------ Rows ------
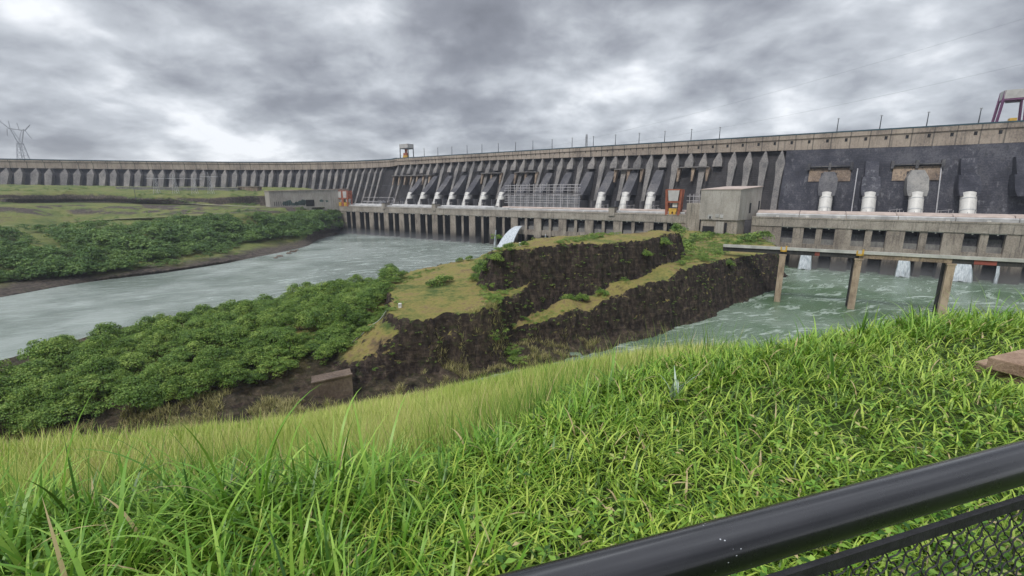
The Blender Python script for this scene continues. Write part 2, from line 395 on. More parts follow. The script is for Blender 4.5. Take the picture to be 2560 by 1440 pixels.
T2 = [(1337, 708, 27), (1255, 742, 24.8), (1230, 768, 24.4), (1165, 785, 22.6), (1109, 778, 23.6), (1079, 798, 22), (1006, 802, 22.2), (972, 778, 23), (985, 745, 23.5), (960, 695, 23), (1010, 680, 22), (1100, 662, 22), (1180, 645, 24), (1215, 632, 26), (1420, 640, 32), (1500, 680, 28)]
T3 = [(1010, 805, 21.5), (972, 780, 22.5), (930, 808, 17.5), (880, 848, 11.5), (838, 883, 8.5), (826, 910, 7), (890, 905, 9), (1000, 870, 12)]
RU = [(1945, 695, .6), (1900, 730, .6), (1820, 765, .6), (1700, 815, .6), (1560, 857, .6), (1445, 889, .6), (1230, 932, .6), (1058, 987, .6), (890, 1010, .6), (760, 1042, 1.5), (600, 1075, 2), (300, 1120, 2), (-100, 1160, 2), (-700, 1240, 2), (-900, 1000, 4), (-300, 960, 5), (100, 950, 6), (400, 930, 8), (640, 880, 8), (820, 850, 8),
      (1000, 830, 10), (1200, 850, 8), (1400, 800, 9), (1650, 740, 10), (1850, 680, 10), (1945, 660, 10)]
TH = [(-900, 1000, .5), (-400, 945, .5), (0, 902, .5), (130, 868, .5), (400, 800, .5), (700, 748, .5), (950, 716, .5), (1050, 694, .5), (1120, 668, .5), (1190, 650, .5), (1235, 632, .5), (1250, 700, 12), (1100, 800, 16), (900, 870, 9), (640, 930, 7), (400, 980, 7), (100, 1010, 6), (-400, 1050, 6), (-900, 1090, 5)]
THX = [(300, 900, 11), (500, 870, 12), (700, 830, 13), (850, 790, 15), (950, 750, 18), (150, 940, 9), (1060, 700, 17), (1130, 680, 18)]
def peninsula_z(X, Y):
    n1 = (fbm(X / 13, Y / 13, 3) - .5) * 9; n2 = (fbm(X / 3.2 + 40, Y / 3.2, 4, .6) - .5) * 4.2
    edge = n1 * .55 + n2
    lump = (fbm(X / 9 + 7, Y / 9, 5, .55) - .5)
    z = np.full(X.shape, -6.0)
    z = np.maximum(z, mesa(TH, X, Y, .45, n1 * .6, THX, .2) + lump * 2.2)
    z = np.maximum(z, mesa(RU, X, Y, 1.1, n1 * .3 + n2 * .5, (), .2) + lump * 5.0 + (fbm(X / 3.0 + 3, Y / 3.0, 3) - .5) * 3.0)
    z = np.maximum(z, mesa(T3, X, Y, 1.8, edge, (), .3) + lump * 3 + (fbm(X / 3.5, Y / 3.5, 3) - .5) * 2)
    z = np.maximum(z, mesa(LG, X, Y, 3.6, edge * .7, (), .6) + lump * 1.4)
    z = np.maximum(z, mesa(T2, X, Y, 3.4, edge * .8, (), .6) + lump * 1.8)
    z = np.maximum(z, mesa(T1, X, Y, 4.2, edge * .7, (), .8) + lump * 1.6)
    # nothing may stand above the tail-race in front of the powerhouse openings
    return z
xs = np.arange(-330, 300, .85); ys = np.arange(92, 500, .85)
GX, GY = np.meshgrid(xs, ys)
GZ = peninsula_z(GX, GY)
S_ = (GX - A0[0]) * US[0] + (GY - A0[1]) * US[1]; U_ = (GX - A0[0]) * UN[0] + (GY - A0[1]) * UN[1]
gy, gx = np.gradient(GZ, .85); stp = np.clip((np.hypot(gx, gy) - .7) / 1.2, 0, 1)
GZ = GZ + stp * (.75 * np.sin(GZ * 1.25 + 9 * fbm(GX / 11, GY / 11, 3)) + .45 * np.sin(GZ * 3.1 + 14 * fbm(GX / 6, GY / 6, 3)) + (fbm(GX / 1.9, GY / 1.9, 3) - .5) * 2.4)
GZ = np.where(U_ > 4, -6, GZ)
pen = np_mesh('rock_peninsula', np.stack([GX.ravel(), GY.ravel(), GZ.ravel()], 1), grid_faces(*GX.shape), M['peninsula'])
tag(pen, 'dark cut rock peninsula with yellow green grass terraces between the channels', 'rock terrain', kind='structure')

# ------------------------------------------------------------------ far left bank, laid out in rows from the shore up to the wing dam
cols = [-700, -350, 0, 200, 400, 560, 640, 700, 768, 800, 850]
def zz(v): return ('z', v)
def dd(v): return ('d', v)
rows = [
    [(x, y, zz(-4)) for x, y in zip(cols, [880, 815, 752, 717, 692, 668, 652, 640, 624, 606, 592])],
    [(x, y, zz(.3)) for x, y in zip(cols, [860, 800, 742, 707, 682, 658, 642, 630, 614, 597, 584])],
    [(x, y, zz(4.5)) for x, y in zip(cols, [800, 755, 708, 690, 668, 645, 626, 610, 602, 588, 576])],
    [(x, y, zz(15)) for x, y in zip(cols, [720, 690, 660, 640, 615, 596, 590, 585, 580, 572, 562])],
    [(x, y, zz(v)) for x, y, v in zip(cols, [595, 585, 574, 560, 548, 541, 536, 532, 530, 528, 527], [31, 31, 32, 32, 37, 40, 41, 41.3, 39, 39, 38.6])],
    [(x, y, zz(v)) for x, y, v in zip(cols, [585, 575, 564, 551, 543, 534, 529, 526, 524, 523, 523], [34, 34, 35, 35, 39.5, 42.8, 44, 44.3, 42.2, 42.5, 41])],
    [(x, y, zz(v)) for x, y, v in zip(cols, [540, 530, 516, 511, 512, 518, 521, 519, 518, 518, 517], [51, 52, 53, 53, 51, 48, 47.0, 47.2, 46, 46, 44.5])],
    [(x, y, zz(v)) for x, y, v in zip(cols, [530, 520, 510, 506, 508, 514, 517, 515, 515, 515, 515], [53.5, 53.5, 54.5, 55, 53.5, 49.5, 47.5, 47.4, 46, 46, 46])],
    [(x, y, dd(v)) for x, y, v in zip(cols, [512, 505, 498, 497, 499, 511, 513, 513, 513, 513, 513], [620, 630, 655, 722, 737, 762, 800, 805, 835, 840, 845])],
    [(x, y, dd(v)) for x, y, v in zip(cols, [500, 492, 483, 480, 489, 492, 489, 487, 487, 495, 505], [628, 638, 664, 730, 746, 769, 806, 815, 850, 855, 860])],
    [(x, y, dd(v)) for x, y, v in zip(cols, [490, 484, 478, 473, 480, 484, 483, 483, 484, 492, 503], [700, 710, 740, 770, 785, 812, 835, 845, 862, 866, 870])],
    [(x, y, dd(v)) for x, y, v in zip(cols, [480, 470, 463, 466, 470, 473, 474, 474, 475, 485, 498], [820, 830, 840, 850, 860, 870, 880, 880, 880, 880, 880])],
    [(x, y, dd(v)) for x, y, v in zip(cols, [472, 465, 461, 464, 467, 468, 468, 468, 470, 480, 495], [1000, 1000, 1000, 1000, 1000, 1000, 1000, 1000, 1000, 960, 920])]]
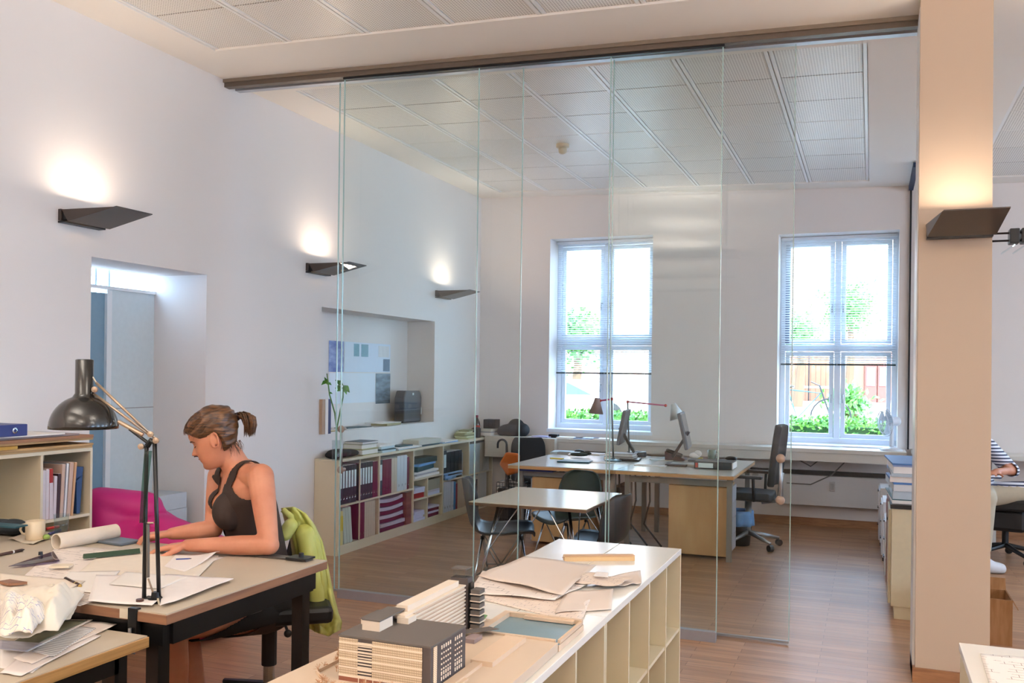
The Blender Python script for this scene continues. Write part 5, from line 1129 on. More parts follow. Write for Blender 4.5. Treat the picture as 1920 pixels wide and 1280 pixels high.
MB().tube([q(163, 725), q(152, 712), q(155, 705), q(166, 702), q(175, 708), q(181, 718), q(184, 724)], .0024, 8).build('cable_loop', mat('cream_cable', 'cdbfa9', .5), t, smooth=True)
MB().tube([q(174, 738), q(165, 735)], .009, 10).build('shade_joint', blackmetal_m, t)
sc = q(157, 803); R1 = 60.5 / F * DL; hh = 128 / F * DL; dz = 62 / F * DL; cr = 15.5 / F * DL
prof = [(R1 * math.cos(a), dz * math.sin(a)) for a in [k * math.pi / 2 / 14 for k in range(12)]]
prof += [(cr * 1.15, dz * 1.0), (cr, dz * 1.06), (cr, hh), (cr * .85, hh + .002), (.001, hh + .002)]
MB().lathe(sc, prof, 48, (0, 0, 1), caps=False).build('lamp_shade', mat('black_enamel', '141312', .22, 0, .05, coat=.4), t, smooth=True, solid=.0015)
MB().ell(sc + Vector((0, 0, .03)), (.028, .028, .035)).build('bulb', white_m, t, smooth=True)
# glasses-like green mesh thing hung on the lower arm
MB().grid(lambda u, v: q(271 - 12 * v * (1 - .2 * v) + 14 * u * (1 - v) + 10 * u * v, 845 + 135 * v, -.012 + .004 * math.sin(u * 9)), 6, 16).build('diffuser_film', glass_mat('green_patterned_film', (.45, .62, .55)), t, smooth=True, solid=.001)
cab = [q(296, 1122, -.02), q(303, 1150, -.05), q(306, 1185, -.06), q(300, 1225, -.06), q(301, 1262, -.05), q(308, 1300, -.02)]
MB().tube(cab, .0032, 8).build('power_cord', MATS['cream_cable'], t, smooth=True)

# things on the drawing table -----------------------------------------------------
def S_(nm, pts, m, lb, lvl=0, **k): return sheet(nm, pts, UZ + .0006 + .0022 * lvl, m, lb, k.pop('cat', 'drawing'), **k)
S_('drawing_sheet', [(0, 1120), (150, 1136), (420, 1045), (110, 1022)], plan_m, 'wide pale drawing covering the middle of the drawing table', 0, seed=21)
S_('drawing_sheet', [(110, 1105), (340, 1115), (410, 1042), (200, 1030)], mat('warm_tracing', 'e8dccb', .7), 'warm tracing sheet before the hands of the seated woman', 1, curl=.002, seed=22)
S_('drawing_sheet', [(90, 1105), (190, 1112), (225, 1070), (130, 1072)], sketch_m, 'sheet with a green ink sketch left of the architect lamp', 2, seed=23)
S_('paper_sheet', [(165, 1128), (285, 1136), (345, 1080), (180, 1078)], paper_m, 'white sheet under the lamp base at the near table corner', 3, curl=.002, seed=24, cat='papers')
S_('drawing_sheet', [(300, 1136), (345, 1122), (438, 1086), (310, 1078)], mat('white_tracing', 'f0e8e4', .7), 'white sheet right of the lamp curling over the table edge', 4, curl=.004, seed=25)
S_('drawing_sheet', [(205, 1095), (300, 1104), (352, 1082), (235, 1072)], sketch_m, 'green sketch sheet under the lamp arm', 5, seed=26)
S_('drawing_sheet', [(308, 1062), (345, 1072), (412, 1042), (330, 1040)], paper_m, 'blank sheet corner with turned-up tip below the forearm', 2, seed=27, lift=(1, .9, .02))
S_('drawing_sheet', [(0, 1106), (90, 1128), (160, 1090), (0, 1075)], mat('ivory_tracing', 'e6d8c6', .7), 'ivory sheet at the left part of the drawing table', 3, curl=.003, seed=28)
# paper roll
a, b = onz(105, 1030, UZ), onz(217, 1010, UZ); a.z = b.z = UZ + .03
t = thing('paper_roll', 'cream cardboard tube of rolled paper lying on the drawing table', 'roll', (a.x, a.y, UZ))
d_ = (b - a); MB().lathe(a, [(.0305, 0), (.0305, d_.length), (.027, d_.length), (.027, 0), (.0305, 0)], 32, tuple(d_), caps=False).build('roll_tube', mat('cream_tube', 'e6d8c6', .6), t, smooth=False)
# mug
c = onz(66, 1012, UZ); t = thing('mug', 'cream mug standing on a napkin on the drawing table', 'mug', c)
MB().lathe(c + Vector((0, 0, .003)), [(.001, 0), (.034, 0), (.036, .004), (.036, .075), (.033, .075), (.032, .008), (.001, .006)], 28, caps=False).build('mug_body', mat('cream_ceramic', 'd9c6a8', .3, coat=.3), t, smooth=True)
MB().tube([c + RX * -.035 + Vector((0, 0, .064)), c + RX * -.055 + Vector((0, 0, .06)), c + RX * -.06 + Vector((0, 0, .04)), c + RX * -.052 + Vector((0, 0, .026)), c + RX * -.035 + Vector((0, 0, .022))], .0048, 8).build('handle', MATS['cream_ceramic'], t, smooth=True)
S_('napkin', [(16, 1012), (62, 1022), (100, 1008), (52, 1000)], mat('napkin_white', 'ddd0bd', .8), 'crumpled napkin under the cream mug', 0, curl=.008, seed=31, cat='napkin')
c = onz(153, 996, UZ); c.y = min(c.y, T1y - .04); t = thing('water_glass', 'clear water glass half full behind the paper roll', 'glass', c)
MB().lathe(c, [(.001, .003), (.024, .003), (.025, .004), (.030, .088), (.0285, .088), (.0235, .007), (.001, .006)], 28, caps=False).build('glass_wall', glassC, t, smooth=True)
MB().lathe(c, [(.001, .0065), (.0232, .0065), (.0255, .042), (.001, .042)], 28, caps=False).build('water', glass_mat('water', (.93, .95, .95)), t, smooth=True)
def pen(a, b, r, m, label, tip=None, band=None, z=UZ):
    a, b = onz(*a, z), onz(*b, z); a.z = b.z = z + r + .001; t = thing('pen', label, 'pen', (a.x, a.y, z))
    MB().tube([a, b], r, 10).build('pen_barrel', m, t, smooth=True)
    d = (b - a); MB().tube([b, b + d.normalized() * .012], [r, .001], 10).build('pen_tip', tip or dark_m, t)
    if band: 
        k = a.lerp(b, band[0]); MB().tube([k, k + d.normalized() * .006], r * 1.15, 10).build('pen_band', band[1], t)
gold = mat('gold_band', 'd2b46a', .3, .8)
pen((0, 1043), (41, 1034), .0055, mat('dark_brown_barrel', '3a1c16', .3), 'dark brown pen with white band at the left table edge', band=(.55, white_m))
pen((123, 1089), (150, 1103), .0065, MATS['dark_brown_barrel'], 'short dark brown fountain pen with gold band near the lamp', tip=gold, band=(.7, gold))
pen((330, 1052), (356, 1051), .0045, blue_m, 'blue pen lying on the sheets below the forearm')
pen((88, 994), (110, 990), .006, red_m, 'red marker behind the cream mug')
pen((92, 1004), (113, 997), .006, mat('violet_marker', '4c4a78', .4), 'violet marker beside the red marker')
c = onz(87, 1012, UZ); MB().ell((c.x, c.y, UZ + .012), (.014, .014, .011)).build('green_eraser', mat('lime_rubber', '8fae5a', .5), smooth=True, label='small lime green rubber beside the mug', cat='eraser').name = 'eraser'
a, b = onz(156, 1047, UZ + .008), onz(262, 1036, UZ + .008); c = (a + b) / 2; d_ = b - a
t = thing('scale_ruler', 'dark green triangular scale ruler left of the hand', 'ruler', (c.x, c.y, UZ + .008))
w_ = d_.normalized().cross(Vector((0, 0, 1))) * .012; z_ = UZ + .0085
for p_ in (a, b): p_.z = z_
MB().slab([a - w_, a + w_, a + Vector((0, 0, .017))], d_).build('ruler_body', mat('dark_green_plastic', '1f3a26', .35), t, bevel=.001)
MB().slab([a - w_ * .9 + Vector((0, 0, .0035)), a - w_ * .75 + Vector((0, 0, .006)), a - w_ * .8 + Vector((0, 0, .0045))], d_).build('scale_stripe', gold, t)
# set square
P = [onz(x, y, UZ + .009) for x, y in ((16, 1062), (112, 1052), (140, 1051), (100, 1034))]
MB().slab([P[0], P[1], P[3]], (0, 0, .002)).build('set_square', glass_mat('violet_plastic', (.42, .38, .52)), label='violet transparent set square on the drawing table', cat='set square')
c = onz(76, 1046, UZ); MB().lathe((c.x, c.y, UZ + .0115), [(.001, 0), (.008, 0), (.007, .012), (.001, .012)], 12).build('knob', dark_m, label='small dark knob of the violet set square', cat='knob').name = 'set_square_grip'
c = onz(115, 1063, UZ + .009); MB().obox((c.x, c.y, UZ + .0135), (.032, .022, .003), .5).build('note_pad', mat('cream_pad', 'dccdb4', .7), label='small cream note pad below the set square', cat='note pad')
c = onz(98, 1058, UZ + .009)
# dark pouch
c = onz(8, 1002, UZ); o = MB().ell((c.x - .02, c.y + .01, UZ + .03), (.14, .06, .03), seg=24).ell((c.x + .05, c.y, UZ + .035), (.07, .05, .033)).build('pencil_pouch', mat('dark_navy_cloth', '1a2228', .8, bump=.4, bscale=80), smooth=True, label='dark navy pencil pouch at the left edge of the drawing table', cat='pouch')
md = o.modifiers.new('remesh', 'REMESH'); md.mode = 'VOXEL'; md.voxel_size = .006; md.use_smooth_shade = True
c = onz(6, 988, UZ + .06); MB().obox((c.x, c.y, UZ + .068), (.09, .03, .003), .1).build('teal_card', teal_m, label='teal card lying on the navy pouch', cat='card').name = 'card'
c = onz(250, 1008, UZ); c.y = T1y - .06; MB().obox((c.x, c.y, UZ + .006), (.10, .05, .005), -.1).build('laptop', mat('blue_grey_case', '5a6470', .4), label='flat blue-grey tablet case behind the hands', cat='case', bevel=.003).name = 'tablet_case'
a = onz(22, 1105, UZ); MB().slab([(a.x - .06, a.y + .0, UZ + .013), (a.x + .0, a.y - .01, UZ + .013), (a.x + .03, a.y + .03, UZ + .013), (a.x - .05, a.y + .035, UZ + .013)], (0, 0, .008)).build('wood_block', woodedge_m, label='brown wooden block beside the crumpled tracing paper', cat='block')

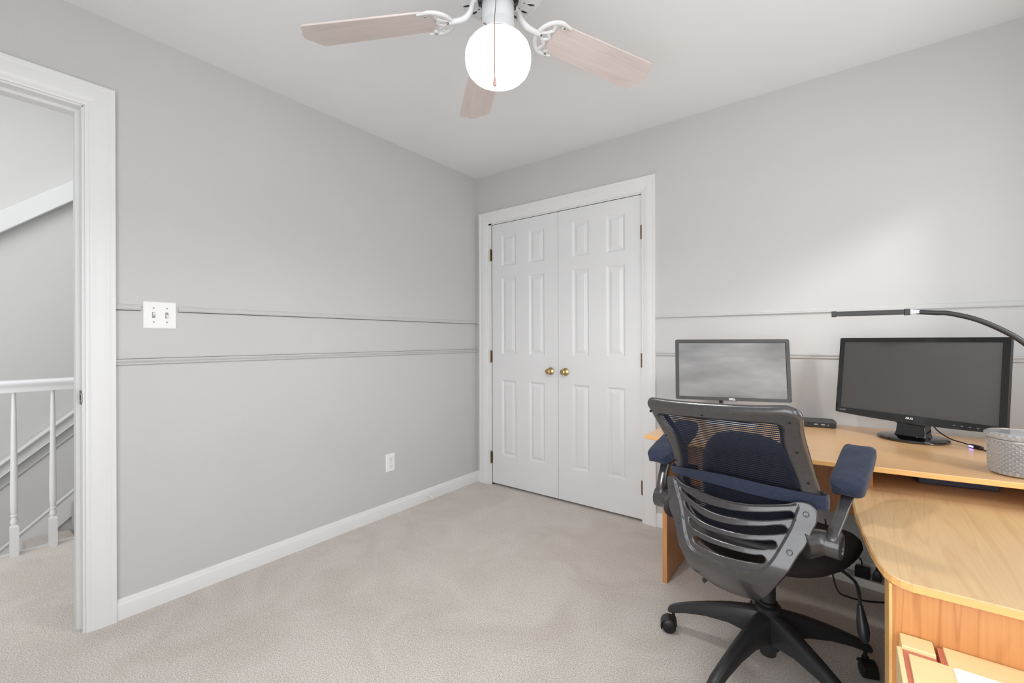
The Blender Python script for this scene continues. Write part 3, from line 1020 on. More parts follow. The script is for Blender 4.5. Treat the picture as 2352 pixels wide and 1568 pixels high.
for i, (x, y) in enumerate(path):
    a, b = Vector(path[max(i - 1, 0)]), Vector(path[min(i + 1, len(path) - 1)])
    t = (b - a).normalized()
    nrm = Vector((t.y, -t.x))
    off.append((x + nrm.x * 0.0012, y + nrm.y * 0.0012, x - nrm.x * 0.002, y - nrm.y * 0.002))
eb.rings([[(o[0], o[1], ZL - TH + 0.002), (o[0], o[1], ZL - 0.002), (o[2], o[3], ZL - 0.002), (o[2], o[3], ZL - TH + 0.002)] for o in off])
eb.build('edge_band', M['maple_edge'], desk)
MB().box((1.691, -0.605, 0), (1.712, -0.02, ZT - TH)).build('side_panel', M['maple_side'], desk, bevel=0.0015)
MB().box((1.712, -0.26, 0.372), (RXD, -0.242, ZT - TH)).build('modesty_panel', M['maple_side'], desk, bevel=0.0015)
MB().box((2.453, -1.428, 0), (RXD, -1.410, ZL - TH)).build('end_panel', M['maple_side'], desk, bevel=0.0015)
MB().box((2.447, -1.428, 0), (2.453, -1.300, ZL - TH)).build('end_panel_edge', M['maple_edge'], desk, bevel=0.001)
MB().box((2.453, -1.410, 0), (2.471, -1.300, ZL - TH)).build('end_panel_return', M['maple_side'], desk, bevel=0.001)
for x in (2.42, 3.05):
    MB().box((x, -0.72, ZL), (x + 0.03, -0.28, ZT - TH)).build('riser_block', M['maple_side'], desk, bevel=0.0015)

# slim case tucked in the gap under the raised desktop
cz = thing('slim_case', 'slate blue slim case lying in the gap under the raised desktop', 'case', (2.669, -0.49, ZL + 0.001), R(9.3))
MB().box((-0.102, -0.075, 0.0), (0.102, 0.075, 0.042)).build('shell', M['slate'], cz, bevel=0.004)
MB().box((-0.098, -0.0765, 0.019), (0.098, -0.074, 0.023)).build('zip', M['black'], cz)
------
Go back to the data above and please quote exactly, and only, the lines from the line with "MB().box((1.712, -0.26, 0.372), (RXD, -0.242, ZT" through its last line.

MB().box((1.712, -0.26, 0.372), (RXD, -0.242, ZT - TH)).build('modesty_panel', M['maple_side'], desk, bevel=0.0015)
MB().box((2.453, -1.428, 0), (RXD, -1.410, ZL - TH)).build('end_panel', M['maple_side'], desk, bevel=0.0015)
MB().box((2.447, -1.428, 0), (2.453, -1.300, ZL - TH)).build('end_panel_edge', M['maple_edge'], desk, bevel=0.001)
MB().box((2.453, -1.410, 0), (2.471, -1.300, ZL - TH)).build('end_panel_return', M['maple_side'], desk, bevel=0.001)
for x in (2.42, 3.05):
    MB().box((x, -0.72, ZL), (x + 0.03, -0.28, ZT - TH)).build('riser_block', M['maple_side'], desk, bevel=0.0015)

# slim case tucked in the gap under the raised desktop
cz = thing('slim_case', 'slate blue slim case lying in the gap under the raised desktop', 'case', (2.669, -0.49, ZL + 0.001), R(9.3))
MB().box((-0.102, -0.075, 0.0), (0.102, 0.075, 0.042)).build('shell', M['slate'], cz, bevel=0.004)
MB().box((-0.098, -0.0765, 0.019), (0.098, -0.074, 0.023)).build('zip', M['black'], cz)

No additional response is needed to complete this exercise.